Good collaboration fosters higher employee engagement, efficiencies and productivity. If you want to attract and retain good employees, having a collaborative culture is critical. Use these tips for more effective collaboration.
1. Know your team.
- When you have a new project, look at what each person can contribute in terms of both soft and hard skills when putting together a team.
- Share that information with everyone so they know what each person can contribute and what’s expected of them.
- Make sure there’s a personal element to build camaraderie. Include opportunities to socialize and have a “getting to know each other” session.
- Find out how each person likes to communicate, and how they best communicate. (These might not be the same thing.)
- If one person prefers chat to email, make that known.
- If someone has a tendency to write long emails that no one reads, ask them to hold a quick videoconference instead.
2. Set clear goals and objectives.
- Everyone should understand the purpose and vision behind the project.
- Goals should be S.M.A.R.T. (Specific, Measurable, Achievable, Relevant, and Time-Bound).
- Invite people to estimate how long their own work will take so goal setting is collaborative.
- Set milestones to measure progress against goals along the way.
- Make sure each person knows how their own contribution will be measured.
- Encourage questions and transparency along the way. Build in feedback systems.
3. Emphasize clear communications.
- Good communication prevents confusion, conflict and resentment. Someone shouldn’t be surprised by a deadline they didn’t know about or something they were supposed to do differently.
- Don’t confuse brevity with clarity. This is especially important for remote workers who can’t pop into a cubicle to ask quick questions.
- Encourage more phone calls and videoconferences versus emails.
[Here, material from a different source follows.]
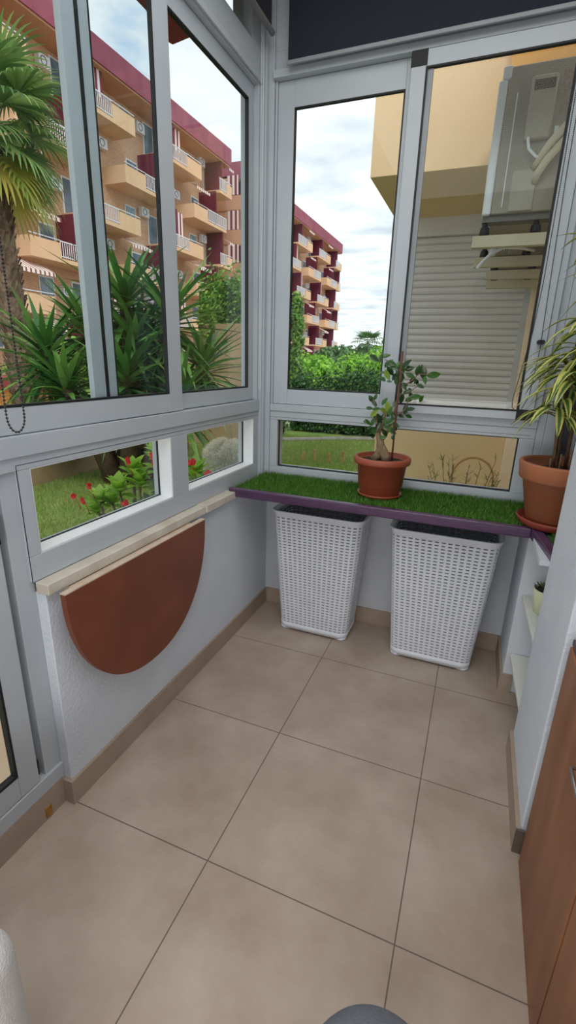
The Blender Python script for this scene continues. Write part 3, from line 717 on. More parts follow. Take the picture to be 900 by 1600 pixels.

We all have too much email.
- Create some guidelines up front, with team input:
- Is there a meeting schedule? Do we need to publish agendas in advance?
- How to report progress and how often
- Which portals to use for what – email, chat, project management software, etc.
- This is great to have documented if you add new members to the team.
4. Lead by example.
- Executive and managers have to act and communicate collaboratively.
- Take responsibility for mistakes or errors. This goes for everyone.
- Never assign blame – it’s a huge demotivator. Talk about what didn’t work and fix it.
- Be adaptable. If something needs to change, change it. You can always change it again.
- Inaction can be a huge demotivator. If you can’t make a change people have discussed, make sure everyone understands why.
- If you or someone else needs training in soft skills (like collaboration) or hard skills, get it for them.
5. Learn to compromise.
- Be open minded and stay open to new ideas, even if you’re repeating a project that you’ve done before. Different perspectives are a bonus, not a challenge to your authority.
- Put feedback channels in place and be a good listener.
- Don’t just send out a survey, conduct one-on-one conversations.
- Check in periodically with everyone. Even if you tell people you’re always open to suggestions, folks won’t always come forward unless prompted.
- Always be considerate and respectful when responding. Think carefully on what should or should not be a public response.
- People have different levels of sensitivity. Some people might see even the slightest negative amplified if said in front of others.
- Peer recognition is important to people, but public shaming is horrible.
- Be ready to compromise. Even if you have a clear plan in your head, you can almost always find a way to incorporate other’s suggestions.
- If one person is running the show, that’s project management, not collaboration.
6. Leverage collaboration tools.
WebEx hybrid work research showed employees want better tech at work and at home:
- 94% of employees want tools to improve their meeting experience at home
- 96% need intelligent workplace tech to improve work environments
A Gartner Survey shows nearly 80% of workers are using collaboration tools for work in 2021
- Make sure everyone has access to any apps you’re using – MS Teams, Slack, etc.
- Get them webcams, faster internet, VPNs, etc. – whatever they need to collaborate.
- Get them training on these platforms.
In a study by Knoll, they found “employees increasingly desire social connection and engagement as part of their collaborative experience.” Collaboration apps can help.
- Make sure everyone uses cameras on all meetings – it really makes a difference.
- Make time for socializing in every interaction (can be brief).
- Build in some fun and some “getting to know you” activities .
7. Celebrate success.
- Employee recognition is a huge motivator. According to surveys:
- 44% of employees switch jobs because of not getting adequate recognition for their efforts.
- 52% of employees want more recognition from their immediate manager.
- Set up a trophy, stars or award system. Gamify it if you can.
- Recognize both individual and team achievements.
- Show real outcomes of achievements, not just that a task was completed.
- Example: Instead of “we moved 120 clients to our new support portal”, show “our customer satisfaction rating has increased by 25% since we’ve moved 120 clients to our new support portal”.